Alguém tinha que dar o primeiro passo. Ela disse: “E então, tem gostado da cidade ?”. A Satolep que para ela parecia tão pacata e pequena tomara novos ares desde a chegada de tantos desconhecidos. Ele disse gostar, com ar de que esperava mais, um pouco mais de tudo. “Pede mais um copo”, “Conta mais como é aquela parte do Rio de Janeiro”, “Acho que você adoraria a Lapa”, “Você ? Que engraçado ouvir você!”. Alguém tinha que dar o segundo passo. Ele surgiu, lento e veemente, um beijo e enfim.
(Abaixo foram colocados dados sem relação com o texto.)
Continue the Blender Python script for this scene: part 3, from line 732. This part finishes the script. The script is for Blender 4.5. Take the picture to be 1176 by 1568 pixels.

capítulo 5_como convém que seja

Ele canta, toca gaita, faz bolinhos para saborear depois de preparar o jantar. Sente vergonha quando a casa anda suja, quando não consegue chegar no horário. Ele tem um jeitinho manso, como quem não se preocupa a longo prazo, como quem vai viver por mais de cem anos. Traz uma poesia escrita no papel rasgado do caderninho onde desenha, paga um café, passa no supermercado só para matar aquele desejo que ela falou. Ele escuta tudo que ela diz, mesmo que pareça sempre distraído. Ela reclama. Pede atenção. No fundo sabe que ele se dedica, só não o chama de príncipe encantado porque tem um ar vadio. Mas gosta, afinal, assim fica mais charmoso. Ela fala muito e geralmente o atordoa com tantos pedidos e manhas, mas gosta mesmo quando escolhem sempre a opção mais simples para o sábado. Ela escreve um poema em pensamento toda vez que ele mexe nos seus cabelos, vai passando pela orelha, vai chegando ao pescoço e a segura com força, como quem não a deixa escapar por nada. Eles acreditavam no amor, perto, oportuno, (s)enfim.

7 de agosto de 2010

los gritones

Há de se compartilhar tudo que é bom...

2 de agosto de 2010

deixa pra amanhã

A gente deveria ser forte, não ligar para o que os outros falam, não escutar as mazelas daqueles que não querem a gente bem. A gente deveria pensar grande, nos verdadeiros problemas do mundo, na fome, na miséria. A gente deveria ser menos afetuosa, menos idealista, menos egoísta, menos sonhadora. Mas acontece que, no fundo, a gente sabe onde erra. E quando alguém fala em voz alta, parece um verdadeiro chá de consciência. Banho de água fria. A gente não é forte, a gente liga para o que falam, a gente escuta mazela e acredita que um problema nosso é maior que a fome no mundo. E mesmo que isso seja muito feio, ainda não tive iniciativa de mudar tal situação. Amanhã volto a ponderar sobre outros. Hoje vou cuidar do rei da minha barriga.

Maman, je suis cliche

Domingos geralmente são chatos. Trazem uma cara de melancolia que me angústia. Fico rabugenta e na maioria dos planos ofertados não vejo diversão alguma. Hoje foi diferente, dei sorte. Zapeando a TV me deparei com algo que me faria pensar o resto da noite. Eis que o homem inventou o “Telecine Cult”. Então, “Hell Paris 75016” foi um dos melhores livros que já li. Existem alguns que vão além da cabeceira - taí um bom apelido para móvel -, e este foi um deles. Fútil, mas forte, - vai ver é porque era adolescente e com ele aprendi algumas sacanagens -. Quando passei pelo canal, iniciava o filme com o mesmo título. Eu, meu preconceito com versões cinematográficas dos meus livros e ninguém mais, assistimos a maluquice de Lolita Pille em cores. Sou daquelas chatas, critiquei Budapeste, Dom, Benjamin, discuti com quem entendia disso muito mais do que eu. Dessa vez foi diferente. “Hell” é deveras uma obra prima e, me calo. Já era em tempo de dormir e acordar cedo na segunda. E, felizmente, iniciou “Bonecas Russas”. Cheguei à conclusão que, enfim, cinema francês é uma delícia mesmo. Não porque os personagens são mais quentes, nem porque geralmente fumam – e isso faz com que eu me sinta mais aceita pela sociedade -, mas porque hoje fui deveras convencida de que ninguém faz isso melhor que os caras. Dormirei com vontade de largar tudo e escrever romances, comprar uma câmera, estudar fotografia, encantar a vida dos outros. E mesmo que eu saiba que não vai acontecer, é exatamente isso que um filme deve causar: Vontade de desligar a TV e ir viver tudo ao vivo. Pensamento clichê, domingo clichê. Não podia ser melhor!